Le Premier ministre a, quant à lui, souligné que son gouvernement a introduit l’apprentissage multilingue précoce dans les crèches, et qu’à partir de la prochaine rentrée, une option en langue luxembourgeoise serait introduite dans les lycées.

Motifs nationalistes

Xavier Bettel a tout de même reconnu l’importance du luxembourgeois et rappelé que son gouvernement étudie en ce moment la possibilité de demander la reconnaissance de la langue en tant que langue officielle au niveau de l’Union européenne. La grande majorité des députés et le Premier ministre ont en revanche exprimé des doutes quant à la rédaction de lois en luxembourgeois. Tandis que les auteurs de la pétition 698 ont admis que cela «ne pourrait pas être fait du jour au lendemain», les députés ont estimé que le vocabulaire luxembourgeois ne serait pas assez riche pour donner la «sécurité juridique» nécessaire.

Les auteurs de la pétition 725, réaction contre la pétition 698, ont quant à eux averti contre les motifs «nationalistes» qui alimentent une certaine «recherche d’identité». Pour les deux auteurs, Joseph Schloesser et Henri Werner, l’identité ne se limiterait pas à la langue. L’identité se définirait selon eux également par la géographie et la culture. Si le succès de la pétition en faveur du luxembourgeois serait, selon les auteurs, dû à un malaise envers le français, il importerait de signaler que le français était présent sur le territoire grand-ducal depuis des siècles et ferait donc partie de l’identité nationale.

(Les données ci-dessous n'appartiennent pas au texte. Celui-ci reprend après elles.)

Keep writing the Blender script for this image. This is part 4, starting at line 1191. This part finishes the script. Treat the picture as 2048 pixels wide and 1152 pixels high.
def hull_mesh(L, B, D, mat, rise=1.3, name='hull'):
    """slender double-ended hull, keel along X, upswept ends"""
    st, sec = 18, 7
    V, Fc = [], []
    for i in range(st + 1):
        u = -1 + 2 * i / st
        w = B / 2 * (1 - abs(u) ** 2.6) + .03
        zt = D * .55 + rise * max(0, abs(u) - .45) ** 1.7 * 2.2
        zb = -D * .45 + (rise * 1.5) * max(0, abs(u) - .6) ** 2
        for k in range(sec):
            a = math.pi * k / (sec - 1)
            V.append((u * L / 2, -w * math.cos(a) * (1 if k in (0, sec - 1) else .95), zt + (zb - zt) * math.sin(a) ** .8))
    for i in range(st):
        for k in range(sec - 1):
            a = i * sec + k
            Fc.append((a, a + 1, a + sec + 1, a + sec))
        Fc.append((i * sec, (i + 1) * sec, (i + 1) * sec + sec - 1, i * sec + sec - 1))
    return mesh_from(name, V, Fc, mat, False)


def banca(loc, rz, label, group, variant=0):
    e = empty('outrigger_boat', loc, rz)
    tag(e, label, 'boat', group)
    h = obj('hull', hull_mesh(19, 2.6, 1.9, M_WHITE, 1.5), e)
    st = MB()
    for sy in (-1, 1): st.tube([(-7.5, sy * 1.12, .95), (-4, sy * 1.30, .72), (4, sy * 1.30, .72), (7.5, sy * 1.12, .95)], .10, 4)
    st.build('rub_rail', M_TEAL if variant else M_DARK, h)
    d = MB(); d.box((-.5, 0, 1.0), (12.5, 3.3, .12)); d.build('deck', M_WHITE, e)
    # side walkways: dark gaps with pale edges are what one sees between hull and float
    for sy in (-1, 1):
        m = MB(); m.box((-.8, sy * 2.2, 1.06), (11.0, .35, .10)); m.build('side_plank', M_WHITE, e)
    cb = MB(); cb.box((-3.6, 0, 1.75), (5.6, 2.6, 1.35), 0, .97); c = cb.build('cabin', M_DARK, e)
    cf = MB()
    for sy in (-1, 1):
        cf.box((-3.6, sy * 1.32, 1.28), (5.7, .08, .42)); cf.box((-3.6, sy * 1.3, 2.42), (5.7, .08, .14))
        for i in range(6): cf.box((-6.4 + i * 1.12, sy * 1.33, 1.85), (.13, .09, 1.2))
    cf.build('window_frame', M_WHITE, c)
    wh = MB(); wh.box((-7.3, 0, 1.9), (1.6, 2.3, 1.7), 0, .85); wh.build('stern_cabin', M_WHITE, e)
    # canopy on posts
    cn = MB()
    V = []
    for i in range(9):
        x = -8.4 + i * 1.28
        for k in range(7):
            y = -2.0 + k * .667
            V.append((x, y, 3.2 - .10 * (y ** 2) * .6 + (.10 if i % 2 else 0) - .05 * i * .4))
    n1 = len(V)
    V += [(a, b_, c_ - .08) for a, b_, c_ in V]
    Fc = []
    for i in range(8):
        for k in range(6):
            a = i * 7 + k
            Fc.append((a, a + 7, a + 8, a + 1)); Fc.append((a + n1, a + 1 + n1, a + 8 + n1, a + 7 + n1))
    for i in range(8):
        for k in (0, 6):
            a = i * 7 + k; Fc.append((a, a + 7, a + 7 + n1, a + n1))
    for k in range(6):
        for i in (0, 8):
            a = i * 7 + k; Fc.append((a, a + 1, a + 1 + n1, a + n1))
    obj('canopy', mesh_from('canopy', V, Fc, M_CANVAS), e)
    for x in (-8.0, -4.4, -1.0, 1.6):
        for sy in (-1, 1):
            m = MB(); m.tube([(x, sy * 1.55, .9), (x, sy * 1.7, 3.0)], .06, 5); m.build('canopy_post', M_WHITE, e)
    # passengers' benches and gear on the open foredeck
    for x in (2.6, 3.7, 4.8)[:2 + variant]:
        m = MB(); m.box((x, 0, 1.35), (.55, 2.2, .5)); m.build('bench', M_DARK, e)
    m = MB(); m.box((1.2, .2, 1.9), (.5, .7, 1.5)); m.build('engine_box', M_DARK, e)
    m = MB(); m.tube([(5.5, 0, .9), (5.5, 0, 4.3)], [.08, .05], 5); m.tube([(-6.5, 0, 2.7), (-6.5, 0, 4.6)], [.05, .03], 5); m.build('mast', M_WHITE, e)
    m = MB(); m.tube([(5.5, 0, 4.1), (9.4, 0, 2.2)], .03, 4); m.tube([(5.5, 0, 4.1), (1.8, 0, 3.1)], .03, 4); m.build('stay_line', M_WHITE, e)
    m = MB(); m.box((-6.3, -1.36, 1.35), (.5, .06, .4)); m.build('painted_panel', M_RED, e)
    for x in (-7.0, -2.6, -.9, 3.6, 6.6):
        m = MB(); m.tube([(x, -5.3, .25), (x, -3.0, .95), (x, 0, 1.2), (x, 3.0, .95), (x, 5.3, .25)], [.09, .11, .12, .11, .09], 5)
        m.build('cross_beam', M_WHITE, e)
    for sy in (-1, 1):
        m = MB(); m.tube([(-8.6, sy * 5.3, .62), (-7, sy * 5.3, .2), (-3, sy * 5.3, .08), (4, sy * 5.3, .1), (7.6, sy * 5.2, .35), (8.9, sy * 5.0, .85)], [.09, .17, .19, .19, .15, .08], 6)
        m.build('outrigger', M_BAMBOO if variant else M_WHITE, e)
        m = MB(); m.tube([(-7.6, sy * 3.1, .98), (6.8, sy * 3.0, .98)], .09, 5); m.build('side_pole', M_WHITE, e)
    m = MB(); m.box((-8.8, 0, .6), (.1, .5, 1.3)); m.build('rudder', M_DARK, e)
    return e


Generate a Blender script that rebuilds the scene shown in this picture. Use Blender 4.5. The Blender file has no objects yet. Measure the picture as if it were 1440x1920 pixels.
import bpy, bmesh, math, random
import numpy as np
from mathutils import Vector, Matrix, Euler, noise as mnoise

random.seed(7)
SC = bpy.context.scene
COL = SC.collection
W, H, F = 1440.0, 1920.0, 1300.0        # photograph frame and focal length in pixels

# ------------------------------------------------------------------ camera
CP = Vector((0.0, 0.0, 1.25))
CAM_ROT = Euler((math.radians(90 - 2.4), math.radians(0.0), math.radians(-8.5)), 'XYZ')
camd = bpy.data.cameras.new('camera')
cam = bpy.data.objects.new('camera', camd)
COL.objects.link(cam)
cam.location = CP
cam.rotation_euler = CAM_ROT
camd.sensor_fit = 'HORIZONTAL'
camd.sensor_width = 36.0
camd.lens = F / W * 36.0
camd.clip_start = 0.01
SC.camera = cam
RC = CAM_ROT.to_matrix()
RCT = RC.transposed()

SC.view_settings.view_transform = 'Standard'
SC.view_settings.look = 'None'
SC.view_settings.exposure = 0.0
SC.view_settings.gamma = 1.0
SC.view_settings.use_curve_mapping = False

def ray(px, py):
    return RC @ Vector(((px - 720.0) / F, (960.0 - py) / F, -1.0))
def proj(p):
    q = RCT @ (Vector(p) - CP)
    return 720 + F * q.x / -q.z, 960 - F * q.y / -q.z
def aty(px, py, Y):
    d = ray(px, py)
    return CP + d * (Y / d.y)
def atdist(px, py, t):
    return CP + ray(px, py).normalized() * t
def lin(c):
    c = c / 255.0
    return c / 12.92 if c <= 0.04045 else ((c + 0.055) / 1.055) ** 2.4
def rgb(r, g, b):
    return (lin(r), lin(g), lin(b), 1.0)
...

Suite aux deux débats contradictoires, le Premier ministre a tenté de satisfaire tout le monde en concluant qu’«il faut soutenir le luxembourgeois, sans nuire au multilinguisme», mais qu’à l’inverse, «soutenir le luxembourgeois ne veut pas dire qu’on veut nuire au multilinguisme». Pour finir, il a rappelé qu’à l’étranger, les Luxembourgeois seraient admirés pour leur multilinguisme.